DIRECTIVE :: List each line of the data in which the string "from" appears.

--- start ---

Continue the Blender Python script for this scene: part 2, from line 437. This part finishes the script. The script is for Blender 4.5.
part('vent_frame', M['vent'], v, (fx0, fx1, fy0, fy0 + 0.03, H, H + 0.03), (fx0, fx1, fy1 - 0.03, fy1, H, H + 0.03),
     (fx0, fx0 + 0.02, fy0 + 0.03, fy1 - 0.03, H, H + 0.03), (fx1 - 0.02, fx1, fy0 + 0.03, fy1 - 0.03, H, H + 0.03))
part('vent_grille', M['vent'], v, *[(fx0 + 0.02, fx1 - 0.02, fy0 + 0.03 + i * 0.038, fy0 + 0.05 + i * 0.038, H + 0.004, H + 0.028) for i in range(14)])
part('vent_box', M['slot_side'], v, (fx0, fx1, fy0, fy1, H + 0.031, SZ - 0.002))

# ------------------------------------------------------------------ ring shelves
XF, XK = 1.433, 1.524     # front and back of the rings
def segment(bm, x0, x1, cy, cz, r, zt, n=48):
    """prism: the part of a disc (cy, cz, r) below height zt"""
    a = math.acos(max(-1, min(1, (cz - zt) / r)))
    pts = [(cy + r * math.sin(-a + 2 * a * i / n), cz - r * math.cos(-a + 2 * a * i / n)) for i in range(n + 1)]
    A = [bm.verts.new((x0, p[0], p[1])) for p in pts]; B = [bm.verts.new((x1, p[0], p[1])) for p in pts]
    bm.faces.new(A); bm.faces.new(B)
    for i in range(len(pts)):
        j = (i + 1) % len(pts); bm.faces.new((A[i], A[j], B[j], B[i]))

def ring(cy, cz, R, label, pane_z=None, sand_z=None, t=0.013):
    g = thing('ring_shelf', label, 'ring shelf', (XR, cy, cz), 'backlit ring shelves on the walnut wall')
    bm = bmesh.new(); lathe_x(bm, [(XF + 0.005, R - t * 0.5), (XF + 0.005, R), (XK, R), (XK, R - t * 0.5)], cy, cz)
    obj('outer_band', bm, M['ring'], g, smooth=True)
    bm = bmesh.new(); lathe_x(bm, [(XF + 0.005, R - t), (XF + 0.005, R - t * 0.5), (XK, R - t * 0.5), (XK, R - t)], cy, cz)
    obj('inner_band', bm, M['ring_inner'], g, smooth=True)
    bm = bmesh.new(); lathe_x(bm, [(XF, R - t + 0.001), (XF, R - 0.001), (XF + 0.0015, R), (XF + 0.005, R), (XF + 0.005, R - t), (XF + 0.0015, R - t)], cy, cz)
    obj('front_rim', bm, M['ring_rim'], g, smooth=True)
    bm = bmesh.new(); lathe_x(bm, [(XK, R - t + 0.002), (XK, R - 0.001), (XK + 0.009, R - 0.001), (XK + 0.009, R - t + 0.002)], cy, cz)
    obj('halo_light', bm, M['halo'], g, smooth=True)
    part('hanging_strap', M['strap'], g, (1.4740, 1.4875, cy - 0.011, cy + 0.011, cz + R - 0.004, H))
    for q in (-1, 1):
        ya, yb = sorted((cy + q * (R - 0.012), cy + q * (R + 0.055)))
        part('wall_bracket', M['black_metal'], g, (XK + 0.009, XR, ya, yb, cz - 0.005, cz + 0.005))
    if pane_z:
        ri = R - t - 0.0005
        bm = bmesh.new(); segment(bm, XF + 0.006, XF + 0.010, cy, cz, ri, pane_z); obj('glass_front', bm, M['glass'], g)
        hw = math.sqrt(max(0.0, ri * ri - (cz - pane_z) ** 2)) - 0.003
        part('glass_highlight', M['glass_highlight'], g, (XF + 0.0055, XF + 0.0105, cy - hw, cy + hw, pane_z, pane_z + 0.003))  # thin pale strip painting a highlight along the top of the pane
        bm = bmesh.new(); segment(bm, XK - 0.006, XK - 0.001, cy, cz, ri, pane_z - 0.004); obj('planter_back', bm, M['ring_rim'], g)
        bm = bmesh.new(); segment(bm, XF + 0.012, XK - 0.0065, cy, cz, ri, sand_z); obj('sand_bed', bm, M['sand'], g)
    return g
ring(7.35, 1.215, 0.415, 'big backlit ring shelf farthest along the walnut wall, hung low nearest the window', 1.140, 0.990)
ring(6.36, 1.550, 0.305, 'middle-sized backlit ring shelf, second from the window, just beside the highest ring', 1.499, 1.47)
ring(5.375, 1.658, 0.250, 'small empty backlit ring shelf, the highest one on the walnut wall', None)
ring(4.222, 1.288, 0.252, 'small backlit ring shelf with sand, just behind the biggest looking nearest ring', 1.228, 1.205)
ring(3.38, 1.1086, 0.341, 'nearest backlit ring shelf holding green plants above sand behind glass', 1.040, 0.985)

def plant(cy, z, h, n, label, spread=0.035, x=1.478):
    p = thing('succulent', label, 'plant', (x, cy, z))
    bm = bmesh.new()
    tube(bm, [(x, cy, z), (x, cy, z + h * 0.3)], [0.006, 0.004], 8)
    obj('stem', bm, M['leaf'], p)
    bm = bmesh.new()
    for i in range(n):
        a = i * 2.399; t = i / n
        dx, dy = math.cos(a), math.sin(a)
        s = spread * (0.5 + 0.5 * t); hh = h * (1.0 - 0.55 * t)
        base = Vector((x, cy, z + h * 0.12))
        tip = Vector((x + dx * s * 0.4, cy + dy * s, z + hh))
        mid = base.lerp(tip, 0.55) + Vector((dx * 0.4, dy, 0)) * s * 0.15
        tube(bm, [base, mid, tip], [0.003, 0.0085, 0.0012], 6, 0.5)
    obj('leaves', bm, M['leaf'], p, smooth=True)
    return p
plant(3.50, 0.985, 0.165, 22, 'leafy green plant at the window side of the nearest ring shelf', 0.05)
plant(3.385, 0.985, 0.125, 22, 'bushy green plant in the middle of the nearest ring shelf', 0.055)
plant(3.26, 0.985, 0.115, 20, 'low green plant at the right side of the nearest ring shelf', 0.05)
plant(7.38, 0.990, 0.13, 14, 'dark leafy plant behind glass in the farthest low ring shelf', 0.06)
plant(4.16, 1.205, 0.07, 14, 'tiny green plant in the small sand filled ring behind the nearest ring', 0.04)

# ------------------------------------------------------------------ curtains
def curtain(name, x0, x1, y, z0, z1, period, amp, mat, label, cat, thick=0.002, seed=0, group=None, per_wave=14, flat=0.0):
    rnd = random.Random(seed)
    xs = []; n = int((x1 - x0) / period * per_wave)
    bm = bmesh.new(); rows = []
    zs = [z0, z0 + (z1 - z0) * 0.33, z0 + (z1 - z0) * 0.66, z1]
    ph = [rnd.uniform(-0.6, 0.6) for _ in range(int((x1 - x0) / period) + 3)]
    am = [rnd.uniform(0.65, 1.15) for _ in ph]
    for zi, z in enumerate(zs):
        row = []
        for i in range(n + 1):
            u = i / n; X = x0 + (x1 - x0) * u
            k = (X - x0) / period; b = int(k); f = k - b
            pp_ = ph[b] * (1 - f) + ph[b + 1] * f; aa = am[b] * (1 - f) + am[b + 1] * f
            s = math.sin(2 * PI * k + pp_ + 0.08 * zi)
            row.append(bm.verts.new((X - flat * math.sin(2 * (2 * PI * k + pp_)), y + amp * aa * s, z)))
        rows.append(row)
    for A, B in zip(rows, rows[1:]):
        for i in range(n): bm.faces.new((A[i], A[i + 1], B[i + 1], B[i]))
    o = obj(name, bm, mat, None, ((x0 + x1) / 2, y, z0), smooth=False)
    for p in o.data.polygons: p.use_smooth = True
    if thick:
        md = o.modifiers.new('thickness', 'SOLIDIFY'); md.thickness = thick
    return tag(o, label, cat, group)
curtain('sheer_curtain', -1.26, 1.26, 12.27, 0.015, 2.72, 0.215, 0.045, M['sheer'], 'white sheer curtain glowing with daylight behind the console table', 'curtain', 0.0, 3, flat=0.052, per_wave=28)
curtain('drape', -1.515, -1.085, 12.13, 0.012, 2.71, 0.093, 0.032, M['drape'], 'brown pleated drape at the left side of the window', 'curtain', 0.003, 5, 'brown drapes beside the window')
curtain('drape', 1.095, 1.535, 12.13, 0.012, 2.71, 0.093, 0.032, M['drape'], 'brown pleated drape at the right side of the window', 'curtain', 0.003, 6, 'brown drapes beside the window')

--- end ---

RESPONSE TO THIS TASK ::
Continue the Blender Python script for this scene: part 2, from line 437. This part finishes the script. The script is for Blender 4.5.
ring(6.36, 1.550, 0.305, 'middle-sized backlit ring shelf, second from the window, just beside the highest ring', 1.499, 1.47)